-- begin Records to use --

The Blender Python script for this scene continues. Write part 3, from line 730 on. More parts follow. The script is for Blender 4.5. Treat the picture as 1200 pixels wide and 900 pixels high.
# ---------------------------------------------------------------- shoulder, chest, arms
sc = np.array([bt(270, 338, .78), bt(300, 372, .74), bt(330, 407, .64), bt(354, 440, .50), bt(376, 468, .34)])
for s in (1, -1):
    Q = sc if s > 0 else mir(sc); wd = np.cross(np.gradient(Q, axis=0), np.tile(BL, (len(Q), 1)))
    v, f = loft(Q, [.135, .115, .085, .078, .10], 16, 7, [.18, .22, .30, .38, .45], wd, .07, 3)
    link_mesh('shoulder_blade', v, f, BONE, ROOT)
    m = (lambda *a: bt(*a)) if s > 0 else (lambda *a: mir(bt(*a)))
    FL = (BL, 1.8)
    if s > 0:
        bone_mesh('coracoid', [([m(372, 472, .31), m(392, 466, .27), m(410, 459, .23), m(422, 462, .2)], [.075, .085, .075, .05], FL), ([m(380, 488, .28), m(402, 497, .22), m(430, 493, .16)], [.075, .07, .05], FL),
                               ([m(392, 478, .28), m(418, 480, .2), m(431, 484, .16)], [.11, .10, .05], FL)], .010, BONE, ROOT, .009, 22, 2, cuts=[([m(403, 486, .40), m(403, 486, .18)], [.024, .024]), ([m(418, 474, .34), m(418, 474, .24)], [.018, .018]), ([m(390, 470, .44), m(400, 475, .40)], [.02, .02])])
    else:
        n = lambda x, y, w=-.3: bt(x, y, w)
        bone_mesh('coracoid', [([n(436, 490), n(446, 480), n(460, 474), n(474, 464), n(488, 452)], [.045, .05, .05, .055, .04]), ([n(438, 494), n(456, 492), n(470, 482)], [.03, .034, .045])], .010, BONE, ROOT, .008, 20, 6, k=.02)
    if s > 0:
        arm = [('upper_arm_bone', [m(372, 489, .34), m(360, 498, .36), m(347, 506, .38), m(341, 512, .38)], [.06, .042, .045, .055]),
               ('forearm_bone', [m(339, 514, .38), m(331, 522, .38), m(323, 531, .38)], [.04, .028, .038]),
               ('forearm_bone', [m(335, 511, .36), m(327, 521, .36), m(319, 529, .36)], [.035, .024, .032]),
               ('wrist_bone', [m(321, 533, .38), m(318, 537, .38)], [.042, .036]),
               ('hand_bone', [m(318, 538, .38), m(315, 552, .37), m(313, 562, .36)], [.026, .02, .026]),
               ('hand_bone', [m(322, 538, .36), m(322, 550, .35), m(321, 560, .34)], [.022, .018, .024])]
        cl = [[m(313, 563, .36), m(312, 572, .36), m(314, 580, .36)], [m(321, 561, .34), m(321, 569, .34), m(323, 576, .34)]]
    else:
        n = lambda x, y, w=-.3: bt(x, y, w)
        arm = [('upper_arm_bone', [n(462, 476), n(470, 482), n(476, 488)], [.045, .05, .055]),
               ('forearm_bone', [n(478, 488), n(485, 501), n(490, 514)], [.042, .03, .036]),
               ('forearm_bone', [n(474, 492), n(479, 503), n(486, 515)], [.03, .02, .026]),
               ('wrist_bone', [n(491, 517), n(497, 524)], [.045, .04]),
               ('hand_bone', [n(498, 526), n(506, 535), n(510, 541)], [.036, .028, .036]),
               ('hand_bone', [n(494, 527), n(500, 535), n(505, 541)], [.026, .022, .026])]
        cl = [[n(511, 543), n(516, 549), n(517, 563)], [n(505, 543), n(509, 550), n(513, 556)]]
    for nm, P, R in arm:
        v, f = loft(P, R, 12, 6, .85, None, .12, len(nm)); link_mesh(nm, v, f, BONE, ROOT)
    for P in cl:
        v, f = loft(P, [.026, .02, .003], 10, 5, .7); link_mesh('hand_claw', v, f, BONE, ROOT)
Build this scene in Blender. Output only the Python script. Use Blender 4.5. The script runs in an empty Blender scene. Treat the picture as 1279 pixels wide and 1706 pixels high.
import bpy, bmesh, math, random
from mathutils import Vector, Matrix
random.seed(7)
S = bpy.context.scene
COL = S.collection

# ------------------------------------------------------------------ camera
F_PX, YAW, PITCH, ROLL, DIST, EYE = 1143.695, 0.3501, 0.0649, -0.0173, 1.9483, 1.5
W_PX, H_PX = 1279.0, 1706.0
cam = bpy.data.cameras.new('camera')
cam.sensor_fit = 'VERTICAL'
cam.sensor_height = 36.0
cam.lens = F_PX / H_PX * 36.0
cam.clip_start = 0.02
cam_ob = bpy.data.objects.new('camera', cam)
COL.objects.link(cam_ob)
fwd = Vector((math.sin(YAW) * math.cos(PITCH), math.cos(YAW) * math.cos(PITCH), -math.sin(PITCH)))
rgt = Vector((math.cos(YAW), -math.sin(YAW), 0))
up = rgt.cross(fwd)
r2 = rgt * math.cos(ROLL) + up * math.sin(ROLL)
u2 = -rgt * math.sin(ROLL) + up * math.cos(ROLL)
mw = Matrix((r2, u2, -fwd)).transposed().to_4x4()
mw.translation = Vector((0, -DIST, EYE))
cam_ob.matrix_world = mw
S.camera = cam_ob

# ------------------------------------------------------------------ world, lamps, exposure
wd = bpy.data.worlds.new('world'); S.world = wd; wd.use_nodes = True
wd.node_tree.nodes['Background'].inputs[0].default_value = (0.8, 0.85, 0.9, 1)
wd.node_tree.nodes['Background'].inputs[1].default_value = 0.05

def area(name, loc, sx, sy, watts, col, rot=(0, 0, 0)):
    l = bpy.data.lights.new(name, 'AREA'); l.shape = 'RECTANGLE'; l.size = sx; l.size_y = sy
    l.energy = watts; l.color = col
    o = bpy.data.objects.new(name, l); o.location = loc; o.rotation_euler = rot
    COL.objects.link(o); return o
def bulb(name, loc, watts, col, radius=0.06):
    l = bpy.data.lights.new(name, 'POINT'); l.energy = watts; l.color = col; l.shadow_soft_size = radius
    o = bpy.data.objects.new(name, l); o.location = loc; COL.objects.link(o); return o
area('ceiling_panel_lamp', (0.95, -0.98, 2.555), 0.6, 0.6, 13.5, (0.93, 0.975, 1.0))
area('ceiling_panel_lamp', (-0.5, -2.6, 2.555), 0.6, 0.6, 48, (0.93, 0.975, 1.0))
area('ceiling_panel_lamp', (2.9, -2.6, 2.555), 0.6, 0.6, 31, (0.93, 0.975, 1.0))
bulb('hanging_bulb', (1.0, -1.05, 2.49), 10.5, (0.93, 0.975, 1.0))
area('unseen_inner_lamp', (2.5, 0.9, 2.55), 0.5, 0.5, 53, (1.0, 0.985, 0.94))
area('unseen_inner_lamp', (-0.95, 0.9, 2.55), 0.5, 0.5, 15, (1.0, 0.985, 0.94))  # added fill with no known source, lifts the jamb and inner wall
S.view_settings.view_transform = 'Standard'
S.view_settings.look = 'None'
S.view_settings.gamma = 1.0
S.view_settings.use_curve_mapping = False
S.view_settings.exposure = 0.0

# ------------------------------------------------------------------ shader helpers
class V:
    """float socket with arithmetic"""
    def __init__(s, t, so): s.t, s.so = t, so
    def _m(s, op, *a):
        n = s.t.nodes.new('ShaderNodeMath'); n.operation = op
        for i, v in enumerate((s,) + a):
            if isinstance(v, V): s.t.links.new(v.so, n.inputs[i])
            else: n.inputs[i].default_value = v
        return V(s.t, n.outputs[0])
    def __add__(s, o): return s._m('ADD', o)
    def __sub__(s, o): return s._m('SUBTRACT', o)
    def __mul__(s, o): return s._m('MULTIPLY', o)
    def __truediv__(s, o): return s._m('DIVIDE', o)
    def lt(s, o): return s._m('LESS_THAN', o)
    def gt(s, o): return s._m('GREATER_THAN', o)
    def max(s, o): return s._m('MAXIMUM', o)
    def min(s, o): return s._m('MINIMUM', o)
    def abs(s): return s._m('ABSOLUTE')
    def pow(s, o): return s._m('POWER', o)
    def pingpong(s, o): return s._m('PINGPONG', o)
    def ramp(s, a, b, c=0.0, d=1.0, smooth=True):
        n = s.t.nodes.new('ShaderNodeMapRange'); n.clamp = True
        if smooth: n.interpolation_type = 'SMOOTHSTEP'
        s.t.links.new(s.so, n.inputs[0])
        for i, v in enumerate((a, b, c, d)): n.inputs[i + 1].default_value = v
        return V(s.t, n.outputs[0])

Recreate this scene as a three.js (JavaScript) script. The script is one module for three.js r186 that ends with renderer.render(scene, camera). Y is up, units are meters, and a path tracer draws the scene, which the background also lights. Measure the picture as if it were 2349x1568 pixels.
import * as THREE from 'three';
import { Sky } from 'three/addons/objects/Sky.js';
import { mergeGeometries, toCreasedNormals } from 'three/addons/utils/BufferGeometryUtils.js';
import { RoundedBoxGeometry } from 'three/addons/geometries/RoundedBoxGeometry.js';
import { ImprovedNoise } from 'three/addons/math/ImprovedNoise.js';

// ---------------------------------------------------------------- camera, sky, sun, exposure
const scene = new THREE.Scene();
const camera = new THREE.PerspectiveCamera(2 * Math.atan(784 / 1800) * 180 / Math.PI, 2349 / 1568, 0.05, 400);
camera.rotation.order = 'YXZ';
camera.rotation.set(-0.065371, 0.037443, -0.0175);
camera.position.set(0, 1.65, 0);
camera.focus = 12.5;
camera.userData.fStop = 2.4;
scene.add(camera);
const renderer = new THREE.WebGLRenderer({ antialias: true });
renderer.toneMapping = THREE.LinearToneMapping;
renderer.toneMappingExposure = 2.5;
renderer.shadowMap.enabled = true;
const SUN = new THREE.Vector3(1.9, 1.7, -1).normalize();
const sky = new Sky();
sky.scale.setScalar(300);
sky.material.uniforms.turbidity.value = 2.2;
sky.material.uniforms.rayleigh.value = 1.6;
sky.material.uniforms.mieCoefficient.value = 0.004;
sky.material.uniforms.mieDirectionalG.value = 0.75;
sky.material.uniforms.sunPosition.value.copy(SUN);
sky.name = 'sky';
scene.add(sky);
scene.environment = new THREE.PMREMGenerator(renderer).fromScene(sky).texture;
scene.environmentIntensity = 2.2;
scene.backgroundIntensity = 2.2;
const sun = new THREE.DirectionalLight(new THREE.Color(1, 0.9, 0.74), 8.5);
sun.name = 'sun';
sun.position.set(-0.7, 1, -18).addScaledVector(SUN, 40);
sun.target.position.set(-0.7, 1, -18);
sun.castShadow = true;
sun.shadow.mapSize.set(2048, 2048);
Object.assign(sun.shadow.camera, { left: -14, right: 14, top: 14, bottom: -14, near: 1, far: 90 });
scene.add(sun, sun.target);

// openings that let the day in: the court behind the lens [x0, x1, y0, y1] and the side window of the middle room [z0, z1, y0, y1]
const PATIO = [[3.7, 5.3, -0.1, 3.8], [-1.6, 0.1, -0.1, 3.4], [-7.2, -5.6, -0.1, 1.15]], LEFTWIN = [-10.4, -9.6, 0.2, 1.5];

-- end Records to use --

» **Problem details**: Pick out every line above that contains the word "pixels" and copy it.

» **Correct output**:
The Blender Python script for this scene continues. Write part 3, from line 730 on. More parts follow. The script is for Blender 4.5. Treat the picture as 1200 pixels wide and 900 pixels high.
Build this scene in Blender. Output only the Python script. Use Blender 4.5. The script runs in an empty Blender scene. Treat the picture as 1279 pixels wide and 1706 pixels high.
Recreate this scene as a three.js (JavaScript) script. The script is one module for three.js r186 that ends with renderer.render(scene, camera). Y is up, units are meters, and a path tracer draws the scene, which the background also lights. Measure the picture as if it were 2349x1568 pixels.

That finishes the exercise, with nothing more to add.